上の「歩・と金」は、通常(木村作)の「玉舟」のものが原本。下の「歩・と金」は、影水作が原本となっている。「と金」の形状が、ガラリと変わっているのが特徴といえるだろう。

 この駒は、ネットオークションでこの駒木地(島黄楊杢)を落とし、それでこの「玉舟」を制作依頼されたものである。いくつかの大駒にはふわっとした杢が出ているが、惜しむらくは他の駒はあまり杢というより普通の柾目に近い。昨今では、このようにオークションで駒木地を手に入れる方も多いと思われるが、微妙な杢や虎斑などの出具合は、実際の駒木地でも判断しにくいのだから、写真ではまず難しいと考えておいたほうが無難である。
 また、依頼者は書体にも、かなりのこだわりがあったようだ。「書体への誘い・玉舟」(▼別項参照)で紹介しているように、「玉舟」という書体は駒師・「木村文俊」(▼別項参照)のオリジナル書体の一つでもある。その書体自体ももちろんいいと思われるが、依頼者はどうしても影水作(▼別項参照)の「玉舟」で作ってほしいとのことであった。そこで、何とか影水作「玉舟」の原本を探し出し、新たに字母紙を作ってから書き駒にしたのである。

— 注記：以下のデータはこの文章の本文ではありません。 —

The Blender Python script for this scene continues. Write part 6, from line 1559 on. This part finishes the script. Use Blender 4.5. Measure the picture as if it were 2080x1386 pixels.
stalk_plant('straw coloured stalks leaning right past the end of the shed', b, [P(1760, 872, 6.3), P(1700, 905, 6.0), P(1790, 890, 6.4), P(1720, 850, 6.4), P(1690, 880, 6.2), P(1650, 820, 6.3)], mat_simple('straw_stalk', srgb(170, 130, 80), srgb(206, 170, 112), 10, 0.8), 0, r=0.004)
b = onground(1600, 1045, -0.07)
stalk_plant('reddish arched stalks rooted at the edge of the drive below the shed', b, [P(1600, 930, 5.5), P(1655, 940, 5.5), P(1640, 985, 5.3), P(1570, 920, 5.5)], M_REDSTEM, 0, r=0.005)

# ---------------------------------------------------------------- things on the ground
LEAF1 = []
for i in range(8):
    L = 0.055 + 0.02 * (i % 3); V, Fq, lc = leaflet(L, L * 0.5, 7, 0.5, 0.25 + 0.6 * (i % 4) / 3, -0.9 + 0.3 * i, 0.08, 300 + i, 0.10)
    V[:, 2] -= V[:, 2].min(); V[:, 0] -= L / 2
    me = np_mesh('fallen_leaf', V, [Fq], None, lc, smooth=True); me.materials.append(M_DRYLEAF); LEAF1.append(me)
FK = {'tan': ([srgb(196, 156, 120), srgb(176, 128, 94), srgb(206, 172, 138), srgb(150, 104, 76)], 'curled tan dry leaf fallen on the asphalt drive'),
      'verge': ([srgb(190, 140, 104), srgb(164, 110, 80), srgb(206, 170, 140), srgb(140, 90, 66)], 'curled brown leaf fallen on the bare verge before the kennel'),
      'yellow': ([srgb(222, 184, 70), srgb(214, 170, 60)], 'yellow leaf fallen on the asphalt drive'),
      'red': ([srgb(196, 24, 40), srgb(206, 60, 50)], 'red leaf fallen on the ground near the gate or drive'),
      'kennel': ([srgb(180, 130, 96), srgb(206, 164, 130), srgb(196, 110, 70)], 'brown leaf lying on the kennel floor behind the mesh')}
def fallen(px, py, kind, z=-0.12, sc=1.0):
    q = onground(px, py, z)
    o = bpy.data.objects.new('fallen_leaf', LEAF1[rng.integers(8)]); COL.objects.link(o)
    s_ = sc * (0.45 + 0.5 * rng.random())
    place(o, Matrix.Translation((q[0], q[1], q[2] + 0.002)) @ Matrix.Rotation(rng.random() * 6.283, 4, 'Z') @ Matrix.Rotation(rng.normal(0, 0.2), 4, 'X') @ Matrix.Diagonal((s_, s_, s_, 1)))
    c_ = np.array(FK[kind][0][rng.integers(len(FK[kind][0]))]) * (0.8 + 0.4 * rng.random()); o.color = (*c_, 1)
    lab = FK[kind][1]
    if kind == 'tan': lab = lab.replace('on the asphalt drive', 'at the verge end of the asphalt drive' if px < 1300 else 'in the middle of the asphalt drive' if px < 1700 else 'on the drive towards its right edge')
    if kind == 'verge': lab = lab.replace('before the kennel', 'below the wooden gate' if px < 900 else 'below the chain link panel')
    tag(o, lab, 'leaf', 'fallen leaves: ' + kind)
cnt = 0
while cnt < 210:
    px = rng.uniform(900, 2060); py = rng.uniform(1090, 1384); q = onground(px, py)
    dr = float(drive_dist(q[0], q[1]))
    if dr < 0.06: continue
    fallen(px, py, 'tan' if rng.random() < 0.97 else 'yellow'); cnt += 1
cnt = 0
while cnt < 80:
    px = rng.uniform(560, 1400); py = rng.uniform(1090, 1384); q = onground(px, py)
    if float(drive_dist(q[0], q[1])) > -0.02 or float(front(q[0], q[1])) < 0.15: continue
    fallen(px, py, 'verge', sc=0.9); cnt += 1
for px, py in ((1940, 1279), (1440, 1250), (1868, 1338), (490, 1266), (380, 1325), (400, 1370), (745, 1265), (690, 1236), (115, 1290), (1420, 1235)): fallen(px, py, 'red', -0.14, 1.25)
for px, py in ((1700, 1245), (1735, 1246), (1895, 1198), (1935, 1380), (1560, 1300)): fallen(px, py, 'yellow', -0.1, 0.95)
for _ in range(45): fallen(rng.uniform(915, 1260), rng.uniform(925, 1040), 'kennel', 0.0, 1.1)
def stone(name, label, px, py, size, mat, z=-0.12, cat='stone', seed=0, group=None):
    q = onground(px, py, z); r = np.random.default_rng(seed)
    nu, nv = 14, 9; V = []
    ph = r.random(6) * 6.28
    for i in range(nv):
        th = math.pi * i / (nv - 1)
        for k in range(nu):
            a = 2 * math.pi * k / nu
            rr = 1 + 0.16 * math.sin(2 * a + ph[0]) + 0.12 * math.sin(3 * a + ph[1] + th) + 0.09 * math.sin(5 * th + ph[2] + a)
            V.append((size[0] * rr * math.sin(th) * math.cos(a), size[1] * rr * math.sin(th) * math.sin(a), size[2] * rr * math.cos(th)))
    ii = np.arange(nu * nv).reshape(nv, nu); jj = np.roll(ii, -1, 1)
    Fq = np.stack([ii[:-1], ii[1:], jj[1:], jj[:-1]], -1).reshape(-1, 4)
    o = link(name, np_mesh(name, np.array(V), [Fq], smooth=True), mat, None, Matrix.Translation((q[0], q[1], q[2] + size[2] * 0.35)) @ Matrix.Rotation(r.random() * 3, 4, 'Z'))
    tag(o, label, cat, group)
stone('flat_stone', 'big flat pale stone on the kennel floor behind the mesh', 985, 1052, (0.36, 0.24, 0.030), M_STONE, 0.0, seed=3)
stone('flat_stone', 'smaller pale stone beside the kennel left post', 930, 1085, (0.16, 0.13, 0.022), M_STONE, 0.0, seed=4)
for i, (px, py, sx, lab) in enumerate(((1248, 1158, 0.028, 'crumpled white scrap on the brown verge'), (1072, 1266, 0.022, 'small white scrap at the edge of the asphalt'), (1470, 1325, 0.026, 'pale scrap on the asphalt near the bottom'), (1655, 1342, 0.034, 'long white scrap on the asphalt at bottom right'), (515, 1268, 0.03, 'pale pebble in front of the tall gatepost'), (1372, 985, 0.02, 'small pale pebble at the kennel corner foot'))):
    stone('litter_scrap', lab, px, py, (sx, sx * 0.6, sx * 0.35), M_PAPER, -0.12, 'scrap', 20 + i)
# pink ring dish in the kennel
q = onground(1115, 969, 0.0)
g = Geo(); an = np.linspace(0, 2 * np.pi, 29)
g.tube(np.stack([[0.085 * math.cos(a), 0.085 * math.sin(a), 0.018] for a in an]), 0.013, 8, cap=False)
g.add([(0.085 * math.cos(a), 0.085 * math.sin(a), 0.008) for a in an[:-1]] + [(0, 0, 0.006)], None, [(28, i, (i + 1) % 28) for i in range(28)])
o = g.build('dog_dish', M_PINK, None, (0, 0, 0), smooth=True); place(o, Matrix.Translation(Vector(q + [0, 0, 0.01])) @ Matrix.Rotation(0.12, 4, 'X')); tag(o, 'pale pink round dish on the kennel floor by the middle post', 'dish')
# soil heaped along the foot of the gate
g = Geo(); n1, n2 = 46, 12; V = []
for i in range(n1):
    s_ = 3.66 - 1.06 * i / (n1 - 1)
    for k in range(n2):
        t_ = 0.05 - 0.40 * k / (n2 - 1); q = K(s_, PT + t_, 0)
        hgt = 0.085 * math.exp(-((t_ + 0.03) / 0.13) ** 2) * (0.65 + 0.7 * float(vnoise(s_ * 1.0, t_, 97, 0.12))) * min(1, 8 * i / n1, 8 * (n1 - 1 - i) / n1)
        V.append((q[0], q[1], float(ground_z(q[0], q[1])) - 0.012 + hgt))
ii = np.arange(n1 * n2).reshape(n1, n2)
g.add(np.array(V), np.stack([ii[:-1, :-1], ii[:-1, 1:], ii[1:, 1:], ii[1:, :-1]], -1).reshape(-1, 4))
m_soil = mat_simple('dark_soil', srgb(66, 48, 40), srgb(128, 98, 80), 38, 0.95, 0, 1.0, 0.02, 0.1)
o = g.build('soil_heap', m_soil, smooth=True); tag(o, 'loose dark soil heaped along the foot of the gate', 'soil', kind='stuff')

 この「玉舟」は全体的に駒字のハネやトメなどが派手な感じはするが、それほどの嫌味もなくこの書体の魅力を引き出しているとも思える。好き嫌いはともかくとして、さすがは影水の処理なのかと、感心させられた。
 最近では、字母紙から駒を作ることも多くなった。今回のように依頼されたからというのも当然あるが、別の理由としては、私(酔棋)自身30年以上駒にかかわってきたのだから、『酔棋字母帳』(2014年現在、70種類以上)をより充実させたいと考えているからでもある。後世に残すというほど大げさなつもりはないが、私が駒を作りつづけてきたひとつの証みたいなものにでもなれば、という気持ちも少しはある。